Изменить размер шрифта - +
Люди, быть может, не находили тогда правильного их объяснения, но обычная наблюдательность и изучение статистики убедительно свидетельствовали об объективном существовании связи между поведением человека и погодой.

Появление Генри Кокса в суде хорошо объяснило нежелание правоохранительных органов обсуждать состояние погоды в день, точнее, ночь исчезновения жены «колбасного магната». Дело заключалось в том, что атмосферное давление падало, и дело шло к сильной грозе, которая и состоялась на следующий день; небо было закрыто низкими облаками, а стало быть, свет звёздного неба и Луны не достигал поверхности Земли. Район Северного Чикаго, где располагалась фабрика Лютгерта и его особняк, не имел уличного освещения. В условиях низкой облачности на улицах в ночной час стояла тьма, что называется, глаз коли! А это означало, что сёстры Шимпке не могли видеть Луизу и Адольфа Лютгерта, вышедших из резиденции и направившихся в сторону офиса фабричного правления! Сёстры не подходили к Лютгертам, не разговаривали с ними и вообще не слышали голосов мужчины и женщины — сёстры разошлись с ними на расстоянии приблизительно двух десятков метров.

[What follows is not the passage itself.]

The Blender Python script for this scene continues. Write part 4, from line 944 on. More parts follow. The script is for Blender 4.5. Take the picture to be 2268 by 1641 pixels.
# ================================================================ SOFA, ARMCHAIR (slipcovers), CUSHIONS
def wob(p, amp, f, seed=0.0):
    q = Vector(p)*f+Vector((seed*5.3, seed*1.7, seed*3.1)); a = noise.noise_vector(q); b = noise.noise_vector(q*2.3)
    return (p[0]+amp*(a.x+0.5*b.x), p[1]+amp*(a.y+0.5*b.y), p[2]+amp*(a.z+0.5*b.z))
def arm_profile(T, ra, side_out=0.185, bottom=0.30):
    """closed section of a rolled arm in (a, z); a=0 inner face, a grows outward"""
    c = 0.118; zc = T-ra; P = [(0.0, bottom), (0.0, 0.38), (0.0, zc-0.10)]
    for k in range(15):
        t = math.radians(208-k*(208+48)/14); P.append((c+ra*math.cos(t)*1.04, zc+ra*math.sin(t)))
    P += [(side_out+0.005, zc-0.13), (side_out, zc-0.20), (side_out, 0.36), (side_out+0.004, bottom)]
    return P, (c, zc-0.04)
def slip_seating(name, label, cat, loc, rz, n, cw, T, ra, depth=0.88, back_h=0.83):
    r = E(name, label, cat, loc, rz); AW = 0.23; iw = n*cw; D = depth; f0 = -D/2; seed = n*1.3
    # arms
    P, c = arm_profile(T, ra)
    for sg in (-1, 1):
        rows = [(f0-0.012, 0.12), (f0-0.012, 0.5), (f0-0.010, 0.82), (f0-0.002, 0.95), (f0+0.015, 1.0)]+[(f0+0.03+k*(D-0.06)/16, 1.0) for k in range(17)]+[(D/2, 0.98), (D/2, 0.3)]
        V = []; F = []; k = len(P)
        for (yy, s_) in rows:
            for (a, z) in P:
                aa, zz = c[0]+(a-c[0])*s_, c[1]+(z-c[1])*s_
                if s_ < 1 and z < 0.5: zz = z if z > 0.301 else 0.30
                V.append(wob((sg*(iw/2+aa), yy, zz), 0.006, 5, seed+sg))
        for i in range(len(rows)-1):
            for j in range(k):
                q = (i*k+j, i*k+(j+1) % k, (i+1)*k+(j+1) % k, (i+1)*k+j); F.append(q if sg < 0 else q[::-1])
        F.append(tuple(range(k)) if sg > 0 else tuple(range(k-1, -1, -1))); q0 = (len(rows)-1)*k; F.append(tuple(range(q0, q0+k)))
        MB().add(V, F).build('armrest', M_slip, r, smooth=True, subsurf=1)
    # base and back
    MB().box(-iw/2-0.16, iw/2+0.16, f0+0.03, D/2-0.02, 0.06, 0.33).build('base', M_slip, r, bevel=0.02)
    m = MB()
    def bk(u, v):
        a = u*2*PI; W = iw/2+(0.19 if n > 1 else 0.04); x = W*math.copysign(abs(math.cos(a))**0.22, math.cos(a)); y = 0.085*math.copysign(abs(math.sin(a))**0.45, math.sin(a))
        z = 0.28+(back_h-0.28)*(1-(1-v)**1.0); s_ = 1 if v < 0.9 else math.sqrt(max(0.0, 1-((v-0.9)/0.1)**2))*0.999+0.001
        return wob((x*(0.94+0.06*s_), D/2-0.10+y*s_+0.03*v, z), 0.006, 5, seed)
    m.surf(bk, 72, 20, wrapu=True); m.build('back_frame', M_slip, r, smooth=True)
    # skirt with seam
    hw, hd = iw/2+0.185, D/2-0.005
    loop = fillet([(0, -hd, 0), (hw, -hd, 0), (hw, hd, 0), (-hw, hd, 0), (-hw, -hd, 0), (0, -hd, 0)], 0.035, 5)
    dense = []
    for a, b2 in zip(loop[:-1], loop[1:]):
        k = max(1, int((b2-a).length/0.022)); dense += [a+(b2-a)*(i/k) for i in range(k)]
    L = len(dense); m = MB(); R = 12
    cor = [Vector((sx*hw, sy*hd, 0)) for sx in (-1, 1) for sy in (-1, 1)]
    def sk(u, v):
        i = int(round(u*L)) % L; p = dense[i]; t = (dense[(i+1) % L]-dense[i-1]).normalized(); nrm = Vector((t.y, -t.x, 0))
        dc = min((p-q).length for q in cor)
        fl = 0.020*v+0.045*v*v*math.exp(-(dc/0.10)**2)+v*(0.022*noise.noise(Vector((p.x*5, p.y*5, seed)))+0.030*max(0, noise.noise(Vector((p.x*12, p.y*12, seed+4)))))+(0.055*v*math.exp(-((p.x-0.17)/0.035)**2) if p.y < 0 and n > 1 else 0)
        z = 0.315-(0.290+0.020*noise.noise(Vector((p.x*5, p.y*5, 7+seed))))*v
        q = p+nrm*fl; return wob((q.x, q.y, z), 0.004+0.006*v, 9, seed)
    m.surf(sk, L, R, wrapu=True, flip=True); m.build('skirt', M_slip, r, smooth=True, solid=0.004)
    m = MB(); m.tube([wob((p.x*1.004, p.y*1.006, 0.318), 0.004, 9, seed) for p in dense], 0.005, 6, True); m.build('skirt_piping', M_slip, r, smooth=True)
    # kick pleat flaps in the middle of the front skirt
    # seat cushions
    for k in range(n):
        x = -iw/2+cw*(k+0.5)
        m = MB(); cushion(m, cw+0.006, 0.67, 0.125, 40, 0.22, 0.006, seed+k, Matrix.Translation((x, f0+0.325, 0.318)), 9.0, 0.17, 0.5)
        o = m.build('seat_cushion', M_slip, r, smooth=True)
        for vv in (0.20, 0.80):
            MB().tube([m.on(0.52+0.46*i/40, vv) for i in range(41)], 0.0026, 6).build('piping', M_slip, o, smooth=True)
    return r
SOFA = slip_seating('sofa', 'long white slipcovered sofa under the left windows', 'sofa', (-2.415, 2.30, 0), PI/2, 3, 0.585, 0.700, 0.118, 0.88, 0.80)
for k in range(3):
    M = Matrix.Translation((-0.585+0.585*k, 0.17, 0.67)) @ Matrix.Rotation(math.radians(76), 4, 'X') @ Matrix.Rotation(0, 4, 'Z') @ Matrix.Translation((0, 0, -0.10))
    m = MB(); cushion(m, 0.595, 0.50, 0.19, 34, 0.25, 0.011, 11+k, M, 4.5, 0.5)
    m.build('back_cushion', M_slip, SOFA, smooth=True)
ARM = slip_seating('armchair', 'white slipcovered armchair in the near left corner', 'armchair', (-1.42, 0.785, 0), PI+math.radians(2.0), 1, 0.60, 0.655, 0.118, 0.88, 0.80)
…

Упомянув о сёстрах и повторив слова Генри Кокса о предгрозовой низкой облачности, адвокат Винсент задал вопрос, который мы с полным правом можем считать риторическим: какова же ценность опознания Луизы и Адольфа Лютгерт сёстрами Шимке в тех условиях, как Николас Фейбер мог их увидеть в глубине фабричного двора и видели ли эти люди вообще хоть что-то из того, о чём рассказывали в суде? Пожав плечами, адвокат вернулся на своё место, давая понять, что считает совершенно излишним отвечать.

Это был очень хороший заход, убедительно поставивший под сомнение ценность опознания сёстрами Шимке и Николасом Фейбером пропавшей женщины. Но далее стало интереснее!

Адвокаты Винсент и Фален (Phalen) попросили судью прервать заседание для приватного разговора с подзащитным. Им предоставили комнату, куда все трое и прошли. Буквально на следующий день Фален рассказал журналистам о причине неожиданной остановки процесса. Дело заключалось в том, что Адольф Лютгерт очень хотел выступить свидетелем в собственную защиту и несколько раз ставил перед Винсентом вопрос о собственном допросе в качестве свидетеля. Винсент с самого начала процесса выступал против этого, опасаясь того, что горячий нрав Лютгерта и его несдержанная речь повредят обвиняемому в глазах присяжных. Однако давление подзащитного было так велико, что к концу сентября Винсент как будто бы стал испытывать колебания и в момент начала «дела защиты» — то есть 22 сентября — аккуратно высказался насчёт того, что Лютгерт сможет высказаться в собственную защиту. Однако к 6 октября такую возможность адвокат ему так и не предоставил.

Поскольку Лютгерт продолжал настаивать на немедленном собственном допросе, Винсент решил остановить процесс, дабы прояснить данное обстоятельство окончательно. Запершись в совещательной комнате, Винсент заявил, что категорически не рекомендует Лютгерту усаживаться в кресло свидетеля и объяснил почему. Его монолог Фален через несколько дней передал дословно так: «Если вы выйдете на дачу свидетельских показаний в свою защиту, вас подвергнут перекрёстному допросу, который продлится несколько дней и охватит всю вашу жизнь. Вы будете волноваться, и вы станете говорить то, что повредит вашему делу. Мой вам совет — молчите». При этом Фален, по его собственному признанию, придерживался иной точки зрения и считал, что защита набрала уже столько очков, что перекрёстный допрос прокурора Динана никак не сможет повредить Лютгерту.

И вот тут, конечно же, очень интересной представляется реакция Адольфа Лютгерта. Услыхав слова главного адвоката, он явно расстроился, было видно, что ему хочется обратиться и к присяжным, и к зрителям, и к полицейским, отправившим его под суд.